*DO THIS*. Lines containing the word "follow" need to be counted. Please reply with how many there are, and nothing else.

*SOURCE MATERIAL*.
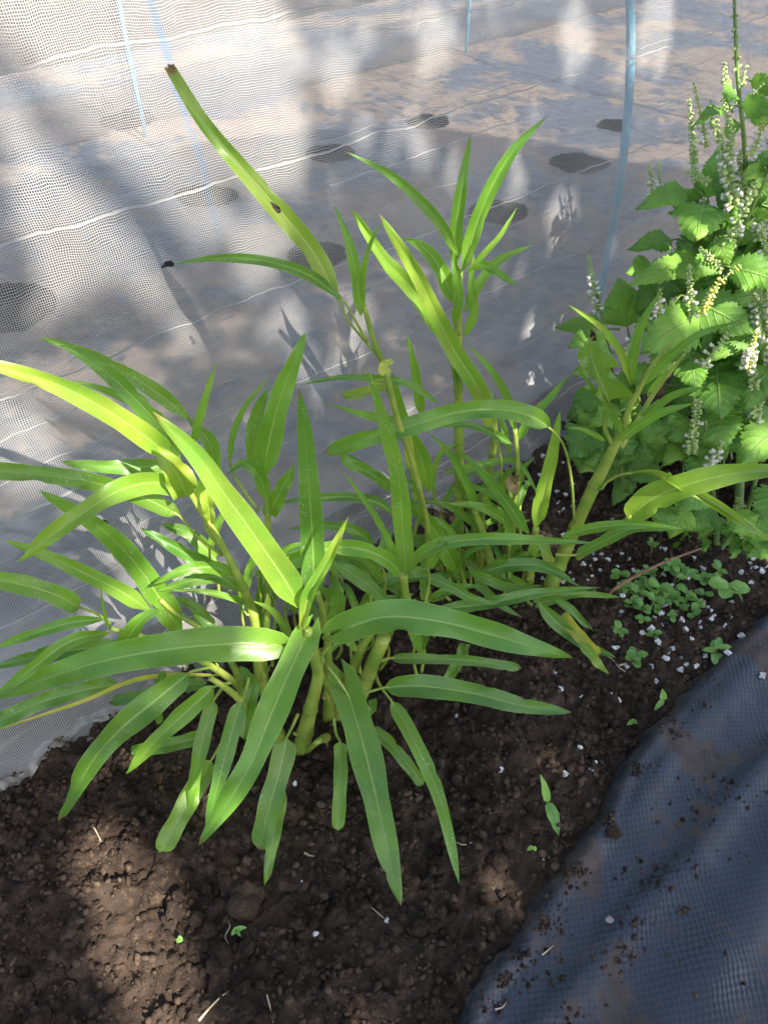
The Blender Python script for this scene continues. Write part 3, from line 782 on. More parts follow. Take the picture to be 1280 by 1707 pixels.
--
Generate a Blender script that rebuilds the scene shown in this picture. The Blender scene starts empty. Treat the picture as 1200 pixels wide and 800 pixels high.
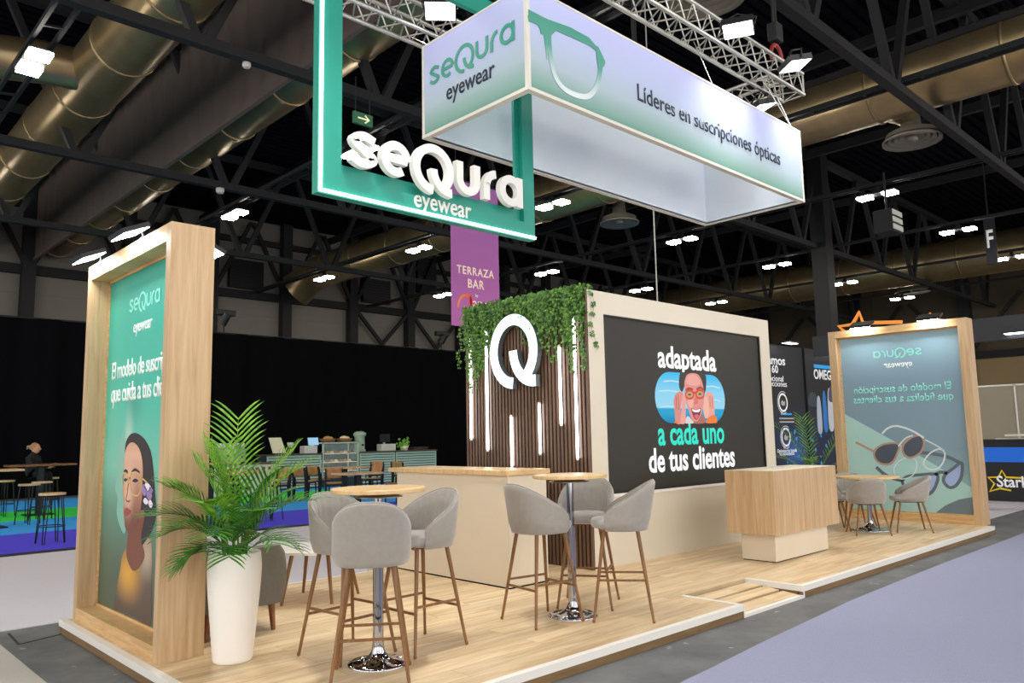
* * *
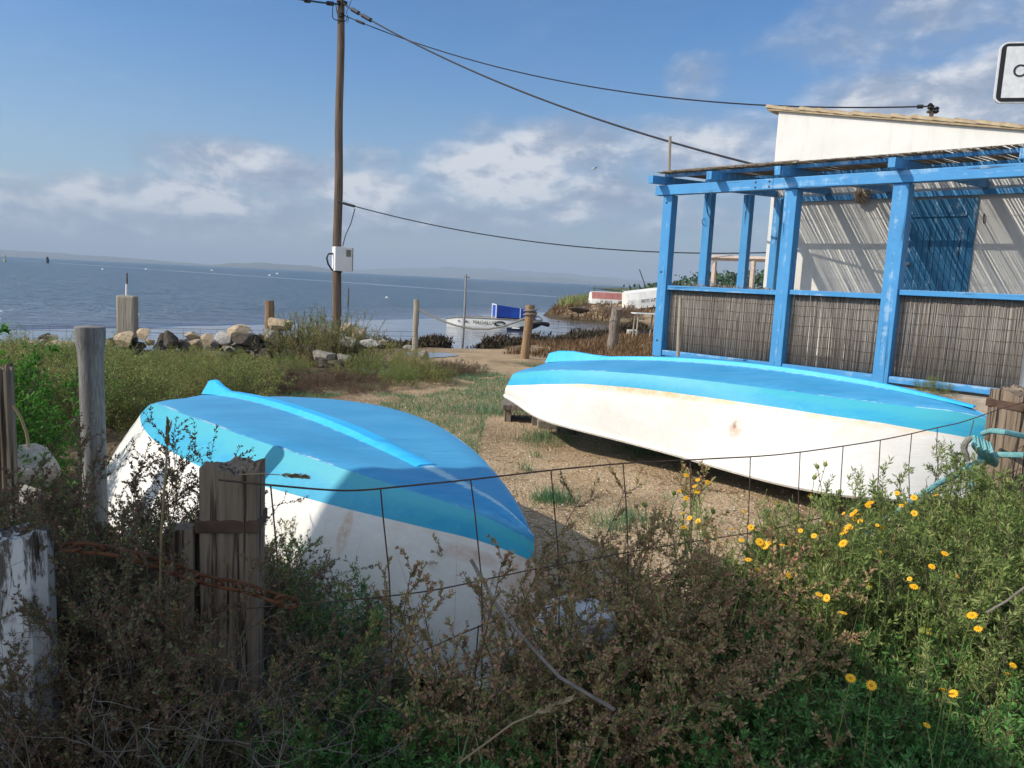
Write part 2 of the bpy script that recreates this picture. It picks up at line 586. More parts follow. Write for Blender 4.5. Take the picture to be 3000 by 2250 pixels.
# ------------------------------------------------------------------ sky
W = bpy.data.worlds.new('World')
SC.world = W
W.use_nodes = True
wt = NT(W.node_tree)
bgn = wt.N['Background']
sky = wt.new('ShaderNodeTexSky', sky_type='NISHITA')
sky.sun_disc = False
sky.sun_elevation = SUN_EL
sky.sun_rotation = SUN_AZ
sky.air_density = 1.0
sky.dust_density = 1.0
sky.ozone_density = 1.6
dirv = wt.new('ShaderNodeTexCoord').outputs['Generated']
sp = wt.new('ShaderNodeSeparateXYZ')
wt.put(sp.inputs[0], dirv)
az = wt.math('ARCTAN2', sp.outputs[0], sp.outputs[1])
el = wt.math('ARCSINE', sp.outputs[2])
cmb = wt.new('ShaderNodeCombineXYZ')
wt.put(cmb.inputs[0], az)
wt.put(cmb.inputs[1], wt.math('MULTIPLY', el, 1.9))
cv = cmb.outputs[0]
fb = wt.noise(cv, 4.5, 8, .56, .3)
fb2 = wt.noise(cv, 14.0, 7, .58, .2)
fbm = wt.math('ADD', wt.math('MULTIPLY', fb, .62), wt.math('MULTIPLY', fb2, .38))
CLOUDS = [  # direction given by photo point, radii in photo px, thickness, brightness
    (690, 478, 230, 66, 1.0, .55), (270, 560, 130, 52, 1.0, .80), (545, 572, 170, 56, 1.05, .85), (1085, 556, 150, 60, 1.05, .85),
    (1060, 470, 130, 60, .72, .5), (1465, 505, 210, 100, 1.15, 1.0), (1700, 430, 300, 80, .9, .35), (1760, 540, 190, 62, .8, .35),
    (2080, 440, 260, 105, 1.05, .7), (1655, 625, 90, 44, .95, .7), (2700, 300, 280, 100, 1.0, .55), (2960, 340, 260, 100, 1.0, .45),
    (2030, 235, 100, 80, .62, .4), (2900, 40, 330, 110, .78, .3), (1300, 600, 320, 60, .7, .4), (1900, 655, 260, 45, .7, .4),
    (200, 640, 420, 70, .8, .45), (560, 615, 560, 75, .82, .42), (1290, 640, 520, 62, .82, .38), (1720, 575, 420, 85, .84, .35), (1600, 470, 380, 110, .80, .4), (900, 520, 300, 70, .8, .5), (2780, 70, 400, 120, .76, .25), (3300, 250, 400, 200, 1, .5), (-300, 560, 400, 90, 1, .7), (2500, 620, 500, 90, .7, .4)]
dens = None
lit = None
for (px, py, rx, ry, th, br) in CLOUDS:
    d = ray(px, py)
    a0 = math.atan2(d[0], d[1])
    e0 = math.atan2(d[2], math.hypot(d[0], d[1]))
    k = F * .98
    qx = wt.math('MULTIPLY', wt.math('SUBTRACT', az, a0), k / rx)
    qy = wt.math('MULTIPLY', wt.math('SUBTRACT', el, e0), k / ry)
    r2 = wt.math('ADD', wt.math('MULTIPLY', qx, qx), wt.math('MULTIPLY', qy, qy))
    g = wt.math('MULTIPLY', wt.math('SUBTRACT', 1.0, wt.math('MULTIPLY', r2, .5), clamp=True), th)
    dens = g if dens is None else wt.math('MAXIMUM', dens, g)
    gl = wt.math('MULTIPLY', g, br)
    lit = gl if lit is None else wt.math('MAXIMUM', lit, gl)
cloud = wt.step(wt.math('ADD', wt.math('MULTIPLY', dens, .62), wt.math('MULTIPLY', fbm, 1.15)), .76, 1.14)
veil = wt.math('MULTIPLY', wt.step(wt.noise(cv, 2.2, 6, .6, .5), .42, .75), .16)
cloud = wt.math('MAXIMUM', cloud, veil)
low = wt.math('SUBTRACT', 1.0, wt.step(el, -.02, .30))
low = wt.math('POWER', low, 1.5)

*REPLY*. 2